*** Material provided

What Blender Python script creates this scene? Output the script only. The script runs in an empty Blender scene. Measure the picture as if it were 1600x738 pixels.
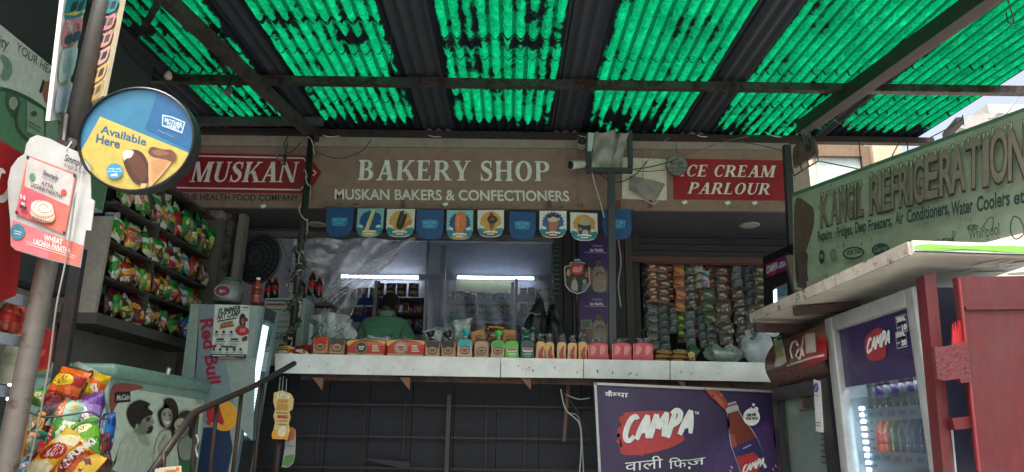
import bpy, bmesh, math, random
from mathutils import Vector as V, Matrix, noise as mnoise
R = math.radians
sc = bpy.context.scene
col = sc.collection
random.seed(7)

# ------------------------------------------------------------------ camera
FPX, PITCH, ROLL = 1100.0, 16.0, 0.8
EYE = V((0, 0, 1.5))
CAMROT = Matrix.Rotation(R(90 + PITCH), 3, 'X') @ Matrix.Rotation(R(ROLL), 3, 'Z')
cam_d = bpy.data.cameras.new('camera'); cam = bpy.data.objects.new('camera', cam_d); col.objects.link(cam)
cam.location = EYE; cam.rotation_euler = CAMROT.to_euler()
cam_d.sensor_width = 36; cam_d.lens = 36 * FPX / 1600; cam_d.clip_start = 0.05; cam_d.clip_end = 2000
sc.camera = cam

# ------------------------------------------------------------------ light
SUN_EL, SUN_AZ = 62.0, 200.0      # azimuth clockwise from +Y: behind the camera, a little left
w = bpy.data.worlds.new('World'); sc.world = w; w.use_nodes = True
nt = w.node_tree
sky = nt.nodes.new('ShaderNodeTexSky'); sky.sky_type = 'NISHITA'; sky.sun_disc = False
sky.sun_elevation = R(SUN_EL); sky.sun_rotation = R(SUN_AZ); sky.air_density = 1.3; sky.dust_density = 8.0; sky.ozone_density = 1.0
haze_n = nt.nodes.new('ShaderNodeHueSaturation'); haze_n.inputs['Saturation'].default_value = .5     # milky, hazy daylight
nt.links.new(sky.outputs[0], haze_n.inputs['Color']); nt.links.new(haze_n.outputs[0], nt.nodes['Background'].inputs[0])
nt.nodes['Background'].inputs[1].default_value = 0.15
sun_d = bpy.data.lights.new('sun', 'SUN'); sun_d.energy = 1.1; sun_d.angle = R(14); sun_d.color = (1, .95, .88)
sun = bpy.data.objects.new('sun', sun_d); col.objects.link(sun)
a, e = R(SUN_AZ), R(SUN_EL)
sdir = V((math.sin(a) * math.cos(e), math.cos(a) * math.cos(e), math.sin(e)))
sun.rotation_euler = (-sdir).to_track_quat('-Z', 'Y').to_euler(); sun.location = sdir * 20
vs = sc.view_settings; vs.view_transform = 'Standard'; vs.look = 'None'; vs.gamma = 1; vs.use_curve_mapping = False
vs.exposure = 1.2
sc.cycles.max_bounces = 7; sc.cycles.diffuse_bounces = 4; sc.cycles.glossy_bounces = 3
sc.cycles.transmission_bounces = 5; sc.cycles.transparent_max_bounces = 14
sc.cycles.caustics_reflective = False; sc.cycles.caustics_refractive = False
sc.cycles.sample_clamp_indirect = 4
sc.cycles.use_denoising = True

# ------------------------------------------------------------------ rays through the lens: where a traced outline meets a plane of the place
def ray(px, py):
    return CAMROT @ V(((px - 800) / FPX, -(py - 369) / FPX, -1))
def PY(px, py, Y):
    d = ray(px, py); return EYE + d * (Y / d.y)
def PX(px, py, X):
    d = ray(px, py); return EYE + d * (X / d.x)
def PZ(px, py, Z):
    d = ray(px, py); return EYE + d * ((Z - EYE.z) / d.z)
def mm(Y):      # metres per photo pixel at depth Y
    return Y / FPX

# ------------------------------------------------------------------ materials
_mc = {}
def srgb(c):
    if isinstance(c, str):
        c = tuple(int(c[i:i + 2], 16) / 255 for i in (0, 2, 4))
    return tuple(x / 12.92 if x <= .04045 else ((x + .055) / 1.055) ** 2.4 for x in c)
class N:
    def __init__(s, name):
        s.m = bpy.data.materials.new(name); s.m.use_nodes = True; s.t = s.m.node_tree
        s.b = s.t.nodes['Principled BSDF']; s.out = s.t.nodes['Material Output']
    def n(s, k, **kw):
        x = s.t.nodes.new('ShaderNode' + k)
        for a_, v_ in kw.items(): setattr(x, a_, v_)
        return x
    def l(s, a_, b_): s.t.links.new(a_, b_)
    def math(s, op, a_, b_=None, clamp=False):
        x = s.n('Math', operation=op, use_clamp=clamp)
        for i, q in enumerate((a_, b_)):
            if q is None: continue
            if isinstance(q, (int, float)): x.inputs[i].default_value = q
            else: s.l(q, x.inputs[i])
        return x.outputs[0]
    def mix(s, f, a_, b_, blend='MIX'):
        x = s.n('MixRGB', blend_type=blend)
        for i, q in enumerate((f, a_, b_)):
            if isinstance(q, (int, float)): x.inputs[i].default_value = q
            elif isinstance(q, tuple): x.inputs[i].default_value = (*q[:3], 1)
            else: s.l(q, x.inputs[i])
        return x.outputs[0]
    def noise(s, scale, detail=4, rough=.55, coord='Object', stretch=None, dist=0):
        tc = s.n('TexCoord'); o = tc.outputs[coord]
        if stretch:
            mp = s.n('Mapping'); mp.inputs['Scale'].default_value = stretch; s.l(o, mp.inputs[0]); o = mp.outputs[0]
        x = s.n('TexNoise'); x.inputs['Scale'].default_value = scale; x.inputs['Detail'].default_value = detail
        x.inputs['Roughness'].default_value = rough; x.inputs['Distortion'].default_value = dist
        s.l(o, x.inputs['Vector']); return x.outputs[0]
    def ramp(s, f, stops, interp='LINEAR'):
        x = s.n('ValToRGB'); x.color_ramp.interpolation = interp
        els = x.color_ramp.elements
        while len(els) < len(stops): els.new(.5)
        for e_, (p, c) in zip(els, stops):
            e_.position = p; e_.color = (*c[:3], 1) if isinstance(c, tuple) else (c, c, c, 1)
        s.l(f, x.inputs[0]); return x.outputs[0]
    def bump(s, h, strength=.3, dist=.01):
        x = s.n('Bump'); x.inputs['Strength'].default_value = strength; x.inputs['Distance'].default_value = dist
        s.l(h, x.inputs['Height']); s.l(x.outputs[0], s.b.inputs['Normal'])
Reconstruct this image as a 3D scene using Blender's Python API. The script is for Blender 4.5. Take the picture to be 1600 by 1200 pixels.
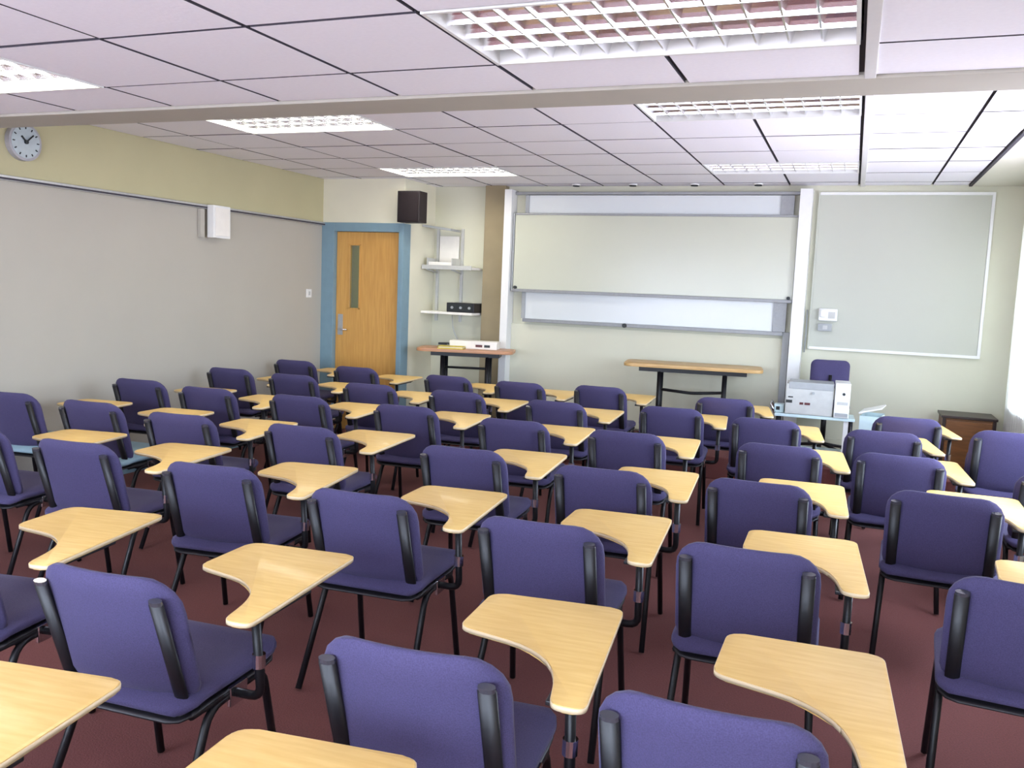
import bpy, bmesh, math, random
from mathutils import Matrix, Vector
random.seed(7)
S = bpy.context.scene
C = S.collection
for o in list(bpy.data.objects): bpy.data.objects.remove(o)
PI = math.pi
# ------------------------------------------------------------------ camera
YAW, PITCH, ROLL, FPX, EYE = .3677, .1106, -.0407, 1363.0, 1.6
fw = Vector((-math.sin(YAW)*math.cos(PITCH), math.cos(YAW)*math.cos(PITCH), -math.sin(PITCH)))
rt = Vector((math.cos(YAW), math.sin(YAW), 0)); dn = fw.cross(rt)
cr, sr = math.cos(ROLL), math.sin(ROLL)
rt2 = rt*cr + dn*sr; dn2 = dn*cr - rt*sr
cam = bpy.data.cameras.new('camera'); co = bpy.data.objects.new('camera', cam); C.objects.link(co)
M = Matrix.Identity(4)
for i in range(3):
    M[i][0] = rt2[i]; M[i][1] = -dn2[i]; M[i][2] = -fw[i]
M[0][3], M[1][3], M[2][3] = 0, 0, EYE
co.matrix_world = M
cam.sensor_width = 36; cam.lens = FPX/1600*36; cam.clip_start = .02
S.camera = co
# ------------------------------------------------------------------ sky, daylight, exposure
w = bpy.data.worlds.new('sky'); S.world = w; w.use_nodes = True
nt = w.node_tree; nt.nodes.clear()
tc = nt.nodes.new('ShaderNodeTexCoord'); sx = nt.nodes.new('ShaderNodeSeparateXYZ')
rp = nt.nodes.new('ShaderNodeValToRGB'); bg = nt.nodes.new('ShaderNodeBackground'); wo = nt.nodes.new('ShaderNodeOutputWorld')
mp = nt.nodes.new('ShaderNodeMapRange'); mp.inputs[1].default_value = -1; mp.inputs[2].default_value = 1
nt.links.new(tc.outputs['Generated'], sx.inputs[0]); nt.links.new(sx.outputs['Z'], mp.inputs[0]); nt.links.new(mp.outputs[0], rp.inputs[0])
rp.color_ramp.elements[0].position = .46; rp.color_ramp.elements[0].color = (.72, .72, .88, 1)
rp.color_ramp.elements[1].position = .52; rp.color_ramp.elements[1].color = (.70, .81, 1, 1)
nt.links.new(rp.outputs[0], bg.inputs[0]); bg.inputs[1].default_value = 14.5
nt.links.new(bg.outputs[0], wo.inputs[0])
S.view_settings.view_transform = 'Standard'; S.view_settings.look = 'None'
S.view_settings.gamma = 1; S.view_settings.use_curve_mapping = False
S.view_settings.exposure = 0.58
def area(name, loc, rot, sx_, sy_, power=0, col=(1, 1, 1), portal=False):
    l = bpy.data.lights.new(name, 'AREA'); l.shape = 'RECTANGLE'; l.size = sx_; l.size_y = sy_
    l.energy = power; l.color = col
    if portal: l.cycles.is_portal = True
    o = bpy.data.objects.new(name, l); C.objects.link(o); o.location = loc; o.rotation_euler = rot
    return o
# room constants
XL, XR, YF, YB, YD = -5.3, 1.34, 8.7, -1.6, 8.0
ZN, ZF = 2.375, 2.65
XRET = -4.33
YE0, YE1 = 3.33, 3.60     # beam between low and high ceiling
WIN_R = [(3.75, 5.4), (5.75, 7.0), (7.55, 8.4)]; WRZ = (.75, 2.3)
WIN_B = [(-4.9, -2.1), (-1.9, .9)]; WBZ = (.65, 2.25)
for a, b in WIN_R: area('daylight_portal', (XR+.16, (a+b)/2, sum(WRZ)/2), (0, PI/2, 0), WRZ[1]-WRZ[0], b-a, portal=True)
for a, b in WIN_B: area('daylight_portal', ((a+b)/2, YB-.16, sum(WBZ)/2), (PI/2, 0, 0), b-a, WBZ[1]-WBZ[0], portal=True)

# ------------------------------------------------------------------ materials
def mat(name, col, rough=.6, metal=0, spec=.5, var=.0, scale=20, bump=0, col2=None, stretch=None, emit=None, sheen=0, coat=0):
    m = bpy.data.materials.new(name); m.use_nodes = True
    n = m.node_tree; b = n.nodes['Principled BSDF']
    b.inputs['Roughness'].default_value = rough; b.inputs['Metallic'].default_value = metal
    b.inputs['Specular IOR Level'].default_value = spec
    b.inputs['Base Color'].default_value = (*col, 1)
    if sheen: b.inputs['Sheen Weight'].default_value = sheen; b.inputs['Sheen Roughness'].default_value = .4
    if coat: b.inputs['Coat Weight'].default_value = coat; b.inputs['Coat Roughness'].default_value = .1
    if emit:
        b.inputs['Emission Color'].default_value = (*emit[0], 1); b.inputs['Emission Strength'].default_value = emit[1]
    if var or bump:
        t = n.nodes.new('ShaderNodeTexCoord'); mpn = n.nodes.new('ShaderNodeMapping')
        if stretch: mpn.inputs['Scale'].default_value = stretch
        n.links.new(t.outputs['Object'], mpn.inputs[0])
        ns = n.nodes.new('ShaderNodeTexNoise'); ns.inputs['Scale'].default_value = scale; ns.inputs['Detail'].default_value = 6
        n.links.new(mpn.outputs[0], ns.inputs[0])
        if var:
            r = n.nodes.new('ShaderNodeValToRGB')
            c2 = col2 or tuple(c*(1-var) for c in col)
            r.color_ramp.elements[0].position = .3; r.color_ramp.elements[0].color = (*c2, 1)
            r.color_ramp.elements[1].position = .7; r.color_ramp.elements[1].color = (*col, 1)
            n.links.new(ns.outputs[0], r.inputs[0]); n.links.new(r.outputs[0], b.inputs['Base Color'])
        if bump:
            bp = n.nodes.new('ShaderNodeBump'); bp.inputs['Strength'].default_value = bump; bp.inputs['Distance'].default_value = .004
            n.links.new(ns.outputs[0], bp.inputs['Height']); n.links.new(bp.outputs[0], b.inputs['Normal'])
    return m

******

■ What you need to do
Gather up the lines containing the word "Blender" from these records and copy them.

■ Reply to the exercise
What Blender Python script creates this scene? Output the script only. The script runs in an empty Blender scene. Measure the picture as if it were 1600x738 pixels.
Reconstruct this image as a 3D scene using Blender's Python API. The script is for Blender 4.5. Take the picture to be 1600 by 1200 pixels.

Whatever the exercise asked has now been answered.